What you are asked to do :: Scan the listing below for the word "This" and state how many lines hold it. Write nothing but the number.
* START *
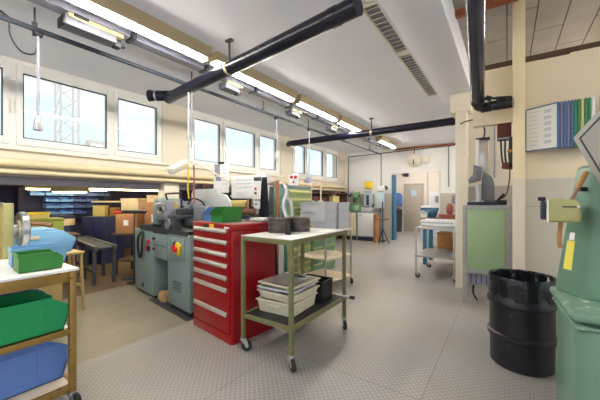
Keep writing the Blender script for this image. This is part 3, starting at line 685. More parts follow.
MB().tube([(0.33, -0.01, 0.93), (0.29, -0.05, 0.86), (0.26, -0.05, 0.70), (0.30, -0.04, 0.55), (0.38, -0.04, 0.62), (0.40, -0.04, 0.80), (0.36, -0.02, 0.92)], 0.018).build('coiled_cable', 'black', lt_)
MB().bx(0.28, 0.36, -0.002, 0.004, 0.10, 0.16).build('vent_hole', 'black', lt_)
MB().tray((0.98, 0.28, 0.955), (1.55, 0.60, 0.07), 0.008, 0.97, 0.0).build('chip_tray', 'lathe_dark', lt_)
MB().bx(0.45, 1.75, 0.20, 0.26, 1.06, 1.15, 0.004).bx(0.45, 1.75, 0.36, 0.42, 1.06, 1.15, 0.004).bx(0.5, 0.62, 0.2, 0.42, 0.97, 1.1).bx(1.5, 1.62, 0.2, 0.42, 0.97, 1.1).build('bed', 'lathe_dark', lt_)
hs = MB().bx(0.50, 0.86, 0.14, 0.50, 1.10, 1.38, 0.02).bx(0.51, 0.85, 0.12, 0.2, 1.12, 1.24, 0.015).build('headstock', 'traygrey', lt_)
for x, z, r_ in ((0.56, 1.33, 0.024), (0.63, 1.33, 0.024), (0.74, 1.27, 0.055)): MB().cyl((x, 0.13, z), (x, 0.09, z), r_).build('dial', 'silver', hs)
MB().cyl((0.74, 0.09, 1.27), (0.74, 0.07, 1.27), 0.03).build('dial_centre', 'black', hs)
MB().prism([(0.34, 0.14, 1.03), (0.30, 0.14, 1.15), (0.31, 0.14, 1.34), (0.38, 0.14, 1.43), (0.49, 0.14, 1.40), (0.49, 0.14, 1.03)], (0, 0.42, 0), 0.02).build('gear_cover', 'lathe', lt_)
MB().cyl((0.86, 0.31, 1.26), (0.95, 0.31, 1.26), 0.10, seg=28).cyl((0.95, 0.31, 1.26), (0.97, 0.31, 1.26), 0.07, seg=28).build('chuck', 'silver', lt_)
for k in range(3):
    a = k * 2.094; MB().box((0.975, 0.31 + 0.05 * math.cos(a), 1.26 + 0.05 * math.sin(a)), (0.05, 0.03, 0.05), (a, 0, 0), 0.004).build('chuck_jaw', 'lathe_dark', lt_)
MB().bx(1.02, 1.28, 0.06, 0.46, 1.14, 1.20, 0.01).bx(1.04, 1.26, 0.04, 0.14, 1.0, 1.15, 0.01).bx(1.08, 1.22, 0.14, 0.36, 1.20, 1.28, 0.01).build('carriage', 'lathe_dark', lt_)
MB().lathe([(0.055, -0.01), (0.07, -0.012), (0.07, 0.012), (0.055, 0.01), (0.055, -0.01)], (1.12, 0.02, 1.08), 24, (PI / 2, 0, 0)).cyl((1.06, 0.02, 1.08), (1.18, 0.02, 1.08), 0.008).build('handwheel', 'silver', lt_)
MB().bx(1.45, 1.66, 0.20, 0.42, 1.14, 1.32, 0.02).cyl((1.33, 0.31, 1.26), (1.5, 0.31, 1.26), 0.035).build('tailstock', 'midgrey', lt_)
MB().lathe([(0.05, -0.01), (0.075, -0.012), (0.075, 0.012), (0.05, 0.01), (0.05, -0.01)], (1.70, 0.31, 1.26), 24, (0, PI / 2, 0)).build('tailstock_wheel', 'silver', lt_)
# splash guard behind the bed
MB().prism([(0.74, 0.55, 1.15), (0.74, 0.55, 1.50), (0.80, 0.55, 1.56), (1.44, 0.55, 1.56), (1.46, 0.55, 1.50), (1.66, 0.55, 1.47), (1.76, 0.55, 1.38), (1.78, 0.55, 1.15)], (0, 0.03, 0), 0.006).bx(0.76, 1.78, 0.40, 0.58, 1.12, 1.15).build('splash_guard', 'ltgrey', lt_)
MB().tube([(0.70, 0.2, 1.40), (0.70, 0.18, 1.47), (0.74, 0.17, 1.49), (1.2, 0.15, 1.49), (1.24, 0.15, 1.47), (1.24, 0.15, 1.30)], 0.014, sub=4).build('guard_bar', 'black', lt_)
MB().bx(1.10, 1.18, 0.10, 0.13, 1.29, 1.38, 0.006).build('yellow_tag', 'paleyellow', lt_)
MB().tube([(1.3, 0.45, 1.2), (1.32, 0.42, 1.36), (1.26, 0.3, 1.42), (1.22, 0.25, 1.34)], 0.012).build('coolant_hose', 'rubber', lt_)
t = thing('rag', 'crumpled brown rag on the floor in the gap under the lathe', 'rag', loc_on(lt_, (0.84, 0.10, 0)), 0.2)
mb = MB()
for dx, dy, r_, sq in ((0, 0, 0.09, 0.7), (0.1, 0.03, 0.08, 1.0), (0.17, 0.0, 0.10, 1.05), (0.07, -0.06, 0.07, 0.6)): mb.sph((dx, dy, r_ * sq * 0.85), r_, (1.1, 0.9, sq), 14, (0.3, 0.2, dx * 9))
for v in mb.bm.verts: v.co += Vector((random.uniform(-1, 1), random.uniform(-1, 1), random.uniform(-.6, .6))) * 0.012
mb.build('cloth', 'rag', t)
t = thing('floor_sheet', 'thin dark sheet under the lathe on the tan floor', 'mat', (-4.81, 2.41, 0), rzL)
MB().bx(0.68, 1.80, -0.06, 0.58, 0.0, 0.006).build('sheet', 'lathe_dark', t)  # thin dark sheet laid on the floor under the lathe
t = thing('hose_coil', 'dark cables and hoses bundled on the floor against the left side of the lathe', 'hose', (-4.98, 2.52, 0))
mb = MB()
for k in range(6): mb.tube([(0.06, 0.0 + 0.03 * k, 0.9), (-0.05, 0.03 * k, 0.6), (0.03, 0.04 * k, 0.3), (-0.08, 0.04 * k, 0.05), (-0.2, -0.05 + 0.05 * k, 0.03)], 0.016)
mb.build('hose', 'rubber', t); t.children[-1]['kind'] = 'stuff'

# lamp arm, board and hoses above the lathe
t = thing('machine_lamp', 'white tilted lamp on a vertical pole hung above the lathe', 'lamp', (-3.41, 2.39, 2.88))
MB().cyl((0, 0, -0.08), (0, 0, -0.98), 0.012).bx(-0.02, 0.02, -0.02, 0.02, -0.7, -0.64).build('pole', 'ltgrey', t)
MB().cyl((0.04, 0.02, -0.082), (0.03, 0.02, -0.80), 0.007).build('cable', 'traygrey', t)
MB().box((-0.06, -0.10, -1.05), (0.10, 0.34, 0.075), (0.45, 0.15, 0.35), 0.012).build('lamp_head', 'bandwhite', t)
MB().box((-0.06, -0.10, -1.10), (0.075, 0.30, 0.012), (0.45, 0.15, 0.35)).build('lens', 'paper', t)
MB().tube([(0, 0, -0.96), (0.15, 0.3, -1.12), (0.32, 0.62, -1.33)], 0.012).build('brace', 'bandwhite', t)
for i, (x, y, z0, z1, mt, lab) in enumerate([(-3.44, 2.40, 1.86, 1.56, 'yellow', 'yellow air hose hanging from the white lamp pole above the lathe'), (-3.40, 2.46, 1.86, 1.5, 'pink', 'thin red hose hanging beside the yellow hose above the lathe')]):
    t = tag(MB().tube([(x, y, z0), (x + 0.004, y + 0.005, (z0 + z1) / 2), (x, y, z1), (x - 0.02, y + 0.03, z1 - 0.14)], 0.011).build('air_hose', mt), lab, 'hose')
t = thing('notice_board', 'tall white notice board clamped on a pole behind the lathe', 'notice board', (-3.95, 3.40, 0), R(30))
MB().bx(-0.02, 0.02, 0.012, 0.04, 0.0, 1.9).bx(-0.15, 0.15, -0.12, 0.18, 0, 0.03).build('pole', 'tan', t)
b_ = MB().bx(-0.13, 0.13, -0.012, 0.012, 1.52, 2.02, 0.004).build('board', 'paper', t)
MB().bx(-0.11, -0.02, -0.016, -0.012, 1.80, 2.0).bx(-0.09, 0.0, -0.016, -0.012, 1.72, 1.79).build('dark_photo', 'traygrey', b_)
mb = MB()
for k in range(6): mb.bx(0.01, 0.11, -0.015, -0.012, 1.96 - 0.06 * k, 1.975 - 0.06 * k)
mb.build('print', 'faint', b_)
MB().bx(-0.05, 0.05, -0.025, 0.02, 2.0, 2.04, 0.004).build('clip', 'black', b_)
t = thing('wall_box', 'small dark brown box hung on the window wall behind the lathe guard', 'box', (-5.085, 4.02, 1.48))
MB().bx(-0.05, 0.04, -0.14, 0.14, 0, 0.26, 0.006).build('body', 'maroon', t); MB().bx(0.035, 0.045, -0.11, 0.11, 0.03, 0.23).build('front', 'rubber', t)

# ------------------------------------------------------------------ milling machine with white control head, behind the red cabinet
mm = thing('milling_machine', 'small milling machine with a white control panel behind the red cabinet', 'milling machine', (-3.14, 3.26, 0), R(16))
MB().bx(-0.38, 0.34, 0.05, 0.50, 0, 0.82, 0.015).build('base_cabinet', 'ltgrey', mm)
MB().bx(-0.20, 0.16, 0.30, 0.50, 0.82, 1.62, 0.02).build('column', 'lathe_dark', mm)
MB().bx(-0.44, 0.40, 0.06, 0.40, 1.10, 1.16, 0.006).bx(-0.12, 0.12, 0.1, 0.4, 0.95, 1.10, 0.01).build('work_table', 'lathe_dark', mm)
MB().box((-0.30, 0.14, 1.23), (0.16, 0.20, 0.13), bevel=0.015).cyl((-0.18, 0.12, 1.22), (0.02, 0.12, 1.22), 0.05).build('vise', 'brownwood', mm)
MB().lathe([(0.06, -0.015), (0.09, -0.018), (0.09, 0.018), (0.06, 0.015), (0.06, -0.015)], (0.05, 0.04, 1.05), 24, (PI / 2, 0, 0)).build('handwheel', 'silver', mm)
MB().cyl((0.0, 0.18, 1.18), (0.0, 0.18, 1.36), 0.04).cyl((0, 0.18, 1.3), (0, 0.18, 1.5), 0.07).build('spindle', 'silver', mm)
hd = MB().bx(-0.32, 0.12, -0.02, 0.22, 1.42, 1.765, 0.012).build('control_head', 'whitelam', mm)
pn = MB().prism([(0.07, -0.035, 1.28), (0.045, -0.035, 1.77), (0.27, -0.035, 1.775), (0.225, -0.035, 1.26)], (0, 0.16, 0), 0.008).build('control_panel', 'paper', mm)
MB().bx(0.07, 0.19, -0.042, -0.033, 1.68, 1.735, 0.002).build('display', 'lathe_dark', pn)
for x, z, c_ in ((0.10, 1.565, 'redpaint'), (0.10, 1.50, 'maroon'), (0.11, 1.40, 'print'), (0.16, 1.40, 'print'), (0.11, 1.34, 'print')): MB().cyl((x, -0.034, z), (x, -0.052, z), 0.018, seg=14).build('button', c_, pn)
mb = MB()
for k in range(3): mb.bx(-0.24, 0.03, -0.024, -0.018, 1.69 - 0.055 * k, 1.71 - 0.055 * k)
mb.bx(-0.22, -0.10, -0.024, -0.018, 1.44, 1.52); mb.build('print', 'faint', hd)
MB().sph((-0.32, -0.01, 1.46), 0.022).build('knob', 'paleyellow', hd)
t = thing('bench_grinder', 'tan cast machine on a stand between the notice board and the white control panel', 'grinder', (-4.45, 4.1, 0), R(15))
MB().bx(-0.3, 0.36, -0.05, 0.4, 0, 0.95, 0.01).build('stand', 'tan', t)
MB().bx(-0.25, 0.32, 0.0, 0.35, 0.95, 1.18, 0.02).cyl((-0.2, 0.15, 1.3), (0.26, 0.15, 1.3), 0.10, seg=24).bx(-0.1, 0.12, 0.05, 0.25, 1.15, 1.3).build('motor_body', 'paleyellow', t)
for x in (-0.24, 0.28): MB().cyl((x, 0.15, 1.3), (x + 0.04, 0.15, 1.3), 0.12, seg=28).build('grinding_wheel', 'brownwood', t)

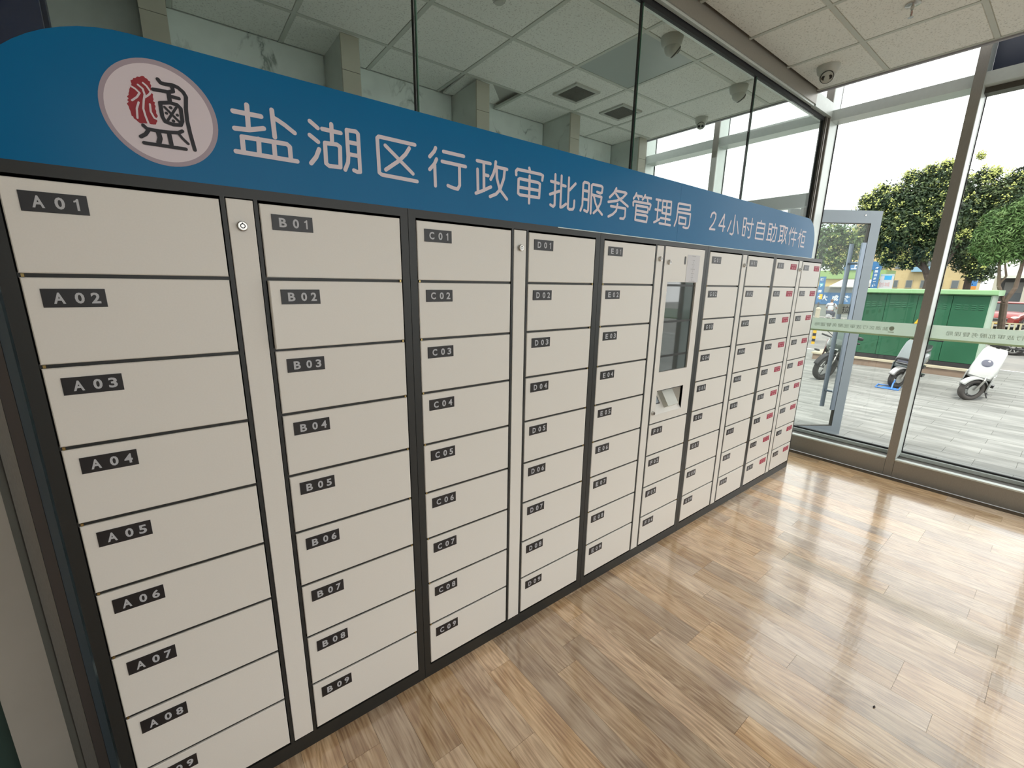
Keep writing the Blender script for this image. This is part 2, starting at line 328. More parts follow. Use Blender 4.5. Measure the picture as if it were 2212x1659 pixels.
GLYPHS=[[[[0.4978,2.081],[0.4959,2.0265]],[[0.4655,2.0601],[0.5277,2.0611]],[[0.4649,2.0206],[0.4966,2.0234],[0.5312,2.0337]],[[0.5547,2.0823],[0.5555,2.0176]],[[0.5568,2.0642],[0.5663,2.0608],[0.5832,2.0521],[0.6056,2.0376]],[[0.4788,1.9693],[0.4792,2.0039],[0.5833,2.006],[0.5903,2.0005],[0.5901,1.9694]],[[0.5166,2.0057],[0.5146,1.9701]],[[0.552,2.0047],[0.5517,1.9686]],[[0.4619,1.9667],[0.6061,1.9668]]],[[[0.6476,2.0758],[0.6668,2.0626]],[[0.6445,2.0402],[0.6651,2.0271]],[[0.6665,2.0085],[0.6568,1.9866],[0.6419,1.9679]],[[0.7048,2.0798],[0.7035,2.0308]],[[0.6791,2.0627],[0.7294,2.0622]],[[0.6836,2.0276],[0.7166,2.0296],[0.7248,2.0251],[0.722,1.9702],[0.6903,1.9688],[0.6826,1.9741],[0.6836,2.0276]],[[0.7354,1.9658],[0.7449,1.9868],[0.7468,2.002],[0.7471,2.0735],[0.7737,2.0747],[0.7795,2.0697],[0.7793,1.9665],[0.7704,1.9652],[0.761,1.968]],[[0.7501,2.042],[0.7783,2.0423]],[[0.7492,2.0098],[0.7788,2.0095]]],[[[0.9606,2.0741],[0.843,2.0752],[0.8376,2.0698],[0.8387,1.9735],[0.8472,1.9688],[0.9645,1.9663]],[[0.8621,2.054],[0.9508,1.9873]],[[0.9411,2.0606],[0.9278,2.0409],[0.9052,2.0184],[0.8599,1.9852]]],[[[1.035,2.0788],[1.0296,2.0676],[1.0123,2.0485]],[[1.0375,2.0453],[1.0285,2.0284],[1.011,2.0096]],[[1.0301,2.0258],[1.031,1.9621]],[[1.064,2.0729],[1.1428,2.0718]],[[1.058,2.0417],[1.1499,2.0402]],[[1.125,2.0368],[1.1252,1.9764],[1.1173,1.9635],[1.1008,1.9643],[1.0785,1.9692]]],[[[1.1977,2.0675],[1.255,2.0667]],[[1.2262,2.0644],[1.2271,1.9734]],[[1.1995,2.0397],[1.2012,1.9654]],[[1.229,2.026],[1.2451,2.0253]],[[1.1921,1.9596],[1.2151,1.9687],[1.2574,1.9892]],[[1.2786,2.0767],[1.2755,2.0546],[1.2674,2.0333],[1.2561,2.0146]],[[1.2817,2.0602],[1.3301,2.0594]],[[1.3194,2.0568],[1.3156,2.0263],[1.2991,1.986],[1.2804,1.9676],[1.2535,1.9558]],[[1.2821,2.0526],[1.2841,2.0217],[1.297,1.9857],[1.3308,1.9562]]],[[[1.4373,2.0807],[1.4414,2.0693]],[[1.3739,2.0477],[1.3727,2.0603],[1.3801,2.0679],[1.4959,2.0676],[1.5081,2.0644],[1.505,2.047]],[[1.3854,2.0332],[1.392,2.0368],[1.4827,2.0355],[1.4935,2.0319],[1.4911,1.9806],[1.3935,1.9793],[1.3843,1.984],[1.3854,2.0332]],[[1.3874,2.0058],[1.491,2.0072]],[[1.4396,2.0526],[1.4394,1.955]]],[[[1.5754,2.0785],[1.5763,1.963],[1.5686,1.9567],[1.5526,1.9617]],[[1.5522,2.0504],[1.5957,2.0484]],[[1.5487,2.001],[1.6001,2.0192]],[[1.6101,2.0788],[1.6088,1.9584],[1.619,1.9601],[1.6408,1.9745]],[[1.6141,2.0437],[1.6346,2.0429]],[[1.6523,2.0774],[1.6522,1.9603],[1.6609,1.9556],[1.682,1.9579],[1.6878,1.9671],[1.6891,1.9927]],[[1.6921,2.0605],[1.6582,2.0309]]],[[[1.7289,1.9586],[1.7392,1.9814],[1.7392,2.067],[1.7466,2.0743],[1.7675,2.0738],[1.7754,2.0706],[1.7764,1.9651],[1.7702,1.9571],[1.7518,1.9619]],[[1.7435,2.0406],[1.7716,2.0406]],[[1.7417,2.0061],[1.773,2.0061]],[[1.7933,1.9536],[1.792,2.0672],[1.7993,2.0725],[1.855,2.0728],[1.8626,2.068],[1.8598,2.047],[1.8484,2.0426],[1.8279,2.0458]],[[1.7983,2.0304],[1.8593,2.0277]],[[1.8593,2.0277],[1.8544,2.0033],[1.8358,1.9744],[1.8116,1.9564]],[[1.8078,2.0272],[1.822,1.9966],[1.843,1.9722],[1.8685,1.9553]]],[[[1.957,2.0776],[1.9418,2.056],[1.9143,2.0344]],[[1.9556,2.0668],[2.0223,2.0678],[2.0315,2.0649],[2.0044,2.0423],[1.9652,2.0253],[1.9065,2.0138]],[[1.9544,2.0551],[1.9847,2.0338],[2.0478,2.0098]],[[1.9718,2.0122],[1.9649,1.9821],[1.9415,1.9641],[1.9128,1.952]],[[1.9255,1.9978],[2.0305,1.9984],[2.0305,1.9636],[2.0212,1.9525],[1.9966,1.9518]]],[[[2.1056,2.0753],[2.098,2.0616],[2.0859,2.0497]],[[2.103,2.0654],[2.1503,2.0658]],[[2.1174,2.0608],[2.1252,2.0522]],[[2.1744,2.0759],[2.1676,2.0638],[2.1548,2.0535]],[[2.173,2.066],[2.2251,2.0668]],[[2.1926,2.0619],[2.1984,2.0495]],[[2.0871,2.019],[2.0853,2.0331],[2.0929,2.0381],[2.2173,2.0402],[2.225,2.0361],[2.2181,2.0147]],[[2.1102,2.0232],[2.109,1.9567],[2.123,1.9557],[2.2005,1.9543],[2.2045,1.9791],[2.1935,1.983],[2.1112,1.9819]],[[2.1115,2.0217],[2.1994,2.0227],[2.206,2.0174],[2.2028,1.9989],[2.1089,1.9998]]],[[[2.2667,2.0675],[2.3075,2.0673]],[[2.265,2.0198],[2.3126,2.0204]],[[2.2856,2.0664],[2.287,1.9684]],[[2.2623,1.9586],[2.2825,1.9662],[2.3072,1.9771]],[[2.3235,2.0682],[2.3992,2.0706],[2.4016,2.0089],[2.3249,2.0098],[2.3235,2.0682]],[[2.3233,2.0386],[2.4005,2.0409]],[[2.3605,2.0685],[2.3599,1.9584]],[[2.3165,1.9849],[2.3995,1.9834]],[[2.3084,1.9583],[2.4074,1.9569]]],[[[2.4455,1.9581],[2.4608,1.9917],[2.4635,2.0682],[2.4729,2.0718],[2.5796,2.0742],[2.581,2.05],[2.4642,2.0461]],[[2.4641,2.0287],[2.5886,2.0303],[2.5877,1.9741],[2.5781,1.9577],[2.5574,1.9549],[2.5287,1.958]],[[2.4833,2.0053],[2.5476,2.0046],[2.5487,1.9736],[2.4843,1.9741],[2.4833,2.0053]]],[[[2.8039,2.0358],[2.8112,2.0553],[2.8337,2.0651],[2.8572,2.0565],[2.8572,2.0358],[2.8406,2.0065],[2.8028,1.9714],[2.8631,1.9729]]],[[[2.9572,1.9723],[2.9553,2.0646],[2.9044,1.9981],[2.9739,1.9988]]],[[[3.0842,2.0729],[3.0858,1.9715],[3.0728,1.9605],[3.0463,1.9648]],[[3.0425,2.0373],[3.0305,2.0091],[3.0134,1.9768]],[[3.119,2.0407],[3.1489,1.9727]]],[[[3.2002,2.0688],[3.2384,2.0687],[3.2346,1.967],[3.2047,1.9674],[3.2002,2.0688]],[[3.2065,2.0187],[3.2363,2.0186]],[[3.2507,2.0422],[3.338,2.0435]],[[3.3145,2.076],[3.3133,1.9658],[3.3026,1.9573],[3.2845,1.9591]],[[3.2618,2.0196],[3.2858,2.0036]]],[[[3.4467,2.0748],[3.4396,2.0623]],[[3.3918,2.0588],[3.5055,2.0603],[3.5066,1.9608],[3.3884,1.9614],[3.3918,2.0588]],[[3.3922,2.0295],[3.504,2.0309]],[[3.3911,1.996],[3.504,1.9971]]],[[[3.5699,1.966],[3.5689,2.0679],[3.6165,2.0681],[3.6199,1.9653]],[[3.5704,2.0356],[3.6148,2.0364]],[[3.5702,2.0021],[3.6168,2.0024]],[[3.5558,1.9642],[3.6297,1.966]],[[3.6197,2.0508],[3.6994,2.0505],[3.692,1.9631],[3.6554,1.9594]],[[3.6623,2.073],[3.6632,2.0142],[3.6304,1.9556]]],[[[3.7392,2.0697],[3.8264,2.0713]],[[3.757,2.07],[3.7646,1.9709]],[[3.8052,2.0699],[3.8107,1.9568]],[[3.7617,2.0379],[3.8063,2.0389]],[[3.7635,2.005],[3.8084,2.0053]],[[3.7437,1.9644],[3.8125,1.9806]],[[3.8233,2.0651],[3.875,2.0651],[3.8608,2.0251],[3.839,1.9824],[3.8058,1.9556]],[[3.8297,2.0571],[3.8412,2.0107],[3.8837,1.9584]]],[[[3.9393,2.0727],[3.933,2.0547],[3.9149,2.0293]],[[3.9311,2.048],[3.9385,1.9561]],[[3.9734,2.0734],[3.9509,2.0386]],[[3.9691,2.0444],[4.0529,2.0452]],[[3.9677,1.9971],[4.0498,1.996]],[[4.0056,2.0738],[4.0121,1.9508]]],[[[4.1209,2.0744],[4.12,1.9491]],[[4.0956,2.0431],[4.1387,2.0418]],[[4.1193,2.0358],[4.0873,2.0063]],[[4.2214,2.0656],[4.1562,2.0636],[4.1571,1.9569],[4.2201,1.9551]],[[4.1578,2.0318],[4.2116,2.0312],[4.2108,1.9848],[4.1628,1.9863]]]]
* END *
Solution to the exercise :: 2